Oh, and splitting up the remnants of humanity? Smooth move, that. If there’s one thing Scooby Doo taught us it’s that splitting up is always the Path to Success. I wonder how they decided who got sent to the crappy parts of earth and who got to live in southern California?

- Mitochondrial Eve = Caveman sex or Inbred Genocide. There’s no good way around this. Apollo’s plan hinges on the fact that, at some point, Hera bangs a caveman OR the space humans hunted the earth humans into extinction, then got into some hot-hot inbreeding action. Either way, so very creepy.

- No ending for Adama and Tigh. They’ve been best friends for decades, have faced challenges and trials greater than any faced by the rest of the characters and they stuck it out regardless. And in the end, we don’t see so much as a firm handshake or a knowing nod before they PART WAYS FOREVER. Lame, guys. LAME.

- Unexplained religious gibberish. So, who is “god” again? We now know he doesn’t like “that name”, but beyond that he’s even more inscrutable than the “god” most folks believe in - which is saying something. Why is he making robots have sex with people? Is god actually Jimmy Hendrix?

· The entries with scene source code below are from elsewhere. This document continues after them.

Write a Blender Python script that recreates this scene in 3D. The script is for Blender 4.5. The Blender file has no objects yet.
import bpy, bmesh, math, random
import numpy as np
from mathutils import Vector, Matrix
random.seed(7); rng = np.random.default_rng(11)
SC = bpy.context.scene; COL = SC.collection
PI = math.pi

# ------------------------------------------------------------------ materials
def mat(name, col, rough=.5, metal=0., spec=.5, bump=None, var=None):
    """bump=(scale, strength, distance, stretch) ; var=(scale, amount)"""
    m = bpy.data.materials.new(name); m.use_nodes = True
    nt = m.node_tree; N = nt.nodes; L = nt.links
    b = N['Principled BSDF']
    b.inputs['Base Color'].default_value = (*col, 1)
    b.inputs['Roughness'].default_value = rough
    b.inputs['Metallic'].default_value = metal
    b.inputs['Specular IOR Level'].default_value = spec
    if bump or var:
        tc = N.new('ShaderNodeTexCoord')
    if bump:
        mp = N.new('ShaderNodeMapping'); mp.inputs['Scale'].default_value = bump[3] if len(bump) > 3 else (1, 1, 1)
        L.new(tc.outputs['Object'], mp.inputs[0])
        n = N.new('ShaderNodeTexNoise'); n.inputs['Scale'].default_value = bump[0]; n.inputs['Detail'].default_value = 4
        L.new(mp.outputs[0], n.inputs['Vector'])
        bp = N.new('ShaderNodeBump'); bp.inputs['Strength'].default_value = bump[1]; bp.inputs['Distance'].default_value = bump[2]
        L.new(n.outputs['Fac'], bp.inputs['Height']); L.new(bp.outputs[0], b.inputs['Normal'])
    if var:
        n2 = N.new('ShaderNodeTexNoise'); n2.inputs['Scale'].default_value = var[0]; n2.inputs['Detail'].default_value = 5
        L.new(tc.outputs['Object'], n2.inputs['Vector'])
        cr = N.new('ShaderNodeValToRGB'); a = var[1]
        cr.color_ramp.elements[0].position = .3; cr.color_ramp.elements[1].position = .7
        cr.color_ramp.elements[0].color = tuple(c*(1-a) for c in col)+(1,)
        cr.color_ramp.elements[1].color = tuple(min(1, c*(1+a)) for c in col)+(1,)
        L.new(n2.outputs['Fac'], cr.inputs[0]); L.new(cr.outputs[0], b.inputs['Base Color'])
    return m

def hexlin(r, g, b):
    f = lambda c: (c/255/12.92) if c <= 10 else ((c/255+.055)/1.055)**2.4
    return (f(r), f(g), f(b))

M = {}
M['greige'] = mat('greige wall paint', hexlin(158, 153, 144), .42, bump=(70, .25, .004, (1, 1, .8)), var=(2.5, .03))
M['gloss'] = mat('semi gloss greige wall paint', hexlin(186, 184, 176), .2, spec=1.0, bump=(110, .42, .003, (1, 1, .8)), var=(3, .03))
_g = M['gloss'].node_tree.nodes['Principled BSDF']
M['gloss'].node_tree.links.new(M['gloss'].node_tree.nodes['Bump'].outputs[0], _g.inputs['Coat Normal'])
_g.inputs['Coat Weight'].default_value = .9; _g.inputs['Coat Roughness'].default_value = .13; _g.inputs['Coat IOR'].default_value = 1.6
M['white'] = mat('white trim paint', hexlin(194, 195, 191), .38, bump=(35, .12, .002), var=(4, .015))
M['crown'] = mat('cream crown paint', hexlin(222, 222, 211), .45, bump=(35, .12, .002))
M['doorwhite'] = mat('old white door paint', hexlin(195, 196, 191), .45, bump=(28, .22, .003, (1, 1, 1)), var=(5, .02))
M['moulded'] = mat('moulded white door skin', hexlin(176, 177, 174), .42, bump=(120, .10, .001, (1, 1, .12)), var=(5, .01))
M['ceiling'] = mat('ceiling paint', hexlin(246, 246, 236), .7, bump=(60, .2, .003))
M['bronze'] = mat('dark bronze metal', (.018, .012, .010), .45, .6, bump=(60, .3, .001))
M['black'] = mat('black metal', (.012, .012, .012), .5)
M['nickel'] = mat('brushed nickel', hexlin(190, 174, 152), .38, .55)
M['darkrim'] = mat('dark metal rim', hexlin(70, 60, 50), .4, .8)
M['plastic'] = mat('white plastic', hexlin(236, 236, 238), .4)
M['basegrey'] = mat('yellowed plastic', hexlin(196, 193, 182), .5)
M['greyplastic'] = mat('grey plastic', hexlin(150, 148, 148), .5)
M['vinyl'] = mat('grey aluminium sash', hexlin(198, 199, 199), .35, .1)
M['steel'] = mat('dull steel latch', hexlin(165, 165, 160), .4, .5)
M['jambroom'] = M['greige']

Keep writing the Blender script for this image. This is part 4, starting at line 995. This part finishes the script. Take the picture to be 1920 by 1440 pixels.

That appears to be the strongest case one can make - god digs sweet guitar licks and robot/human, angel/human, caveman/human intercourse, but isn’t terribly fond of polytheism or explaining himself. Awesome. Somebody write this stuff down!

The Ugly:

- The final coda. Fourth-wall-breaking, pedantic, anti-science bullshit. It was like getting hit over the head with a Stupid Stick (”These people are… just… like… YOU! Purchase an Aibo at your PERIL! Go to church or Asimo will walk up your stairs and kill you!”). Awful - just… AWFUL.

Final Thoughts:

In the end, I think that the first half of the entire BSG series will stand as some of my favorite TV programming ever. The show rarely stumbled (remember when the “Black Market” episode was BSG’s major flaw?), had a coherent vision of its characters and narrative and was consistently producing thought-provoking (rather than simply confusing) stories that had resonance and commented on the state of our world in a clever, engaging way. About 1/3 of the way through Season 3, however, things went sideways and never got fully back on track.

If you’ve never watched BSG, it’s still worthwhile. Even during its weak years, it was still better than 90% of what’s on television. My recommendation would be to watch it from the beginning, then stop after “Collaborators” (about 1/3 of the way through Season 3). That way, you’ll have nothing but fondness for the show. Also, you’ll never have to watch the boxing episode. Or the Space Amish episode. Or the ridiculous Cylon base ship sex-room episodes. Or the stuff about eating algae.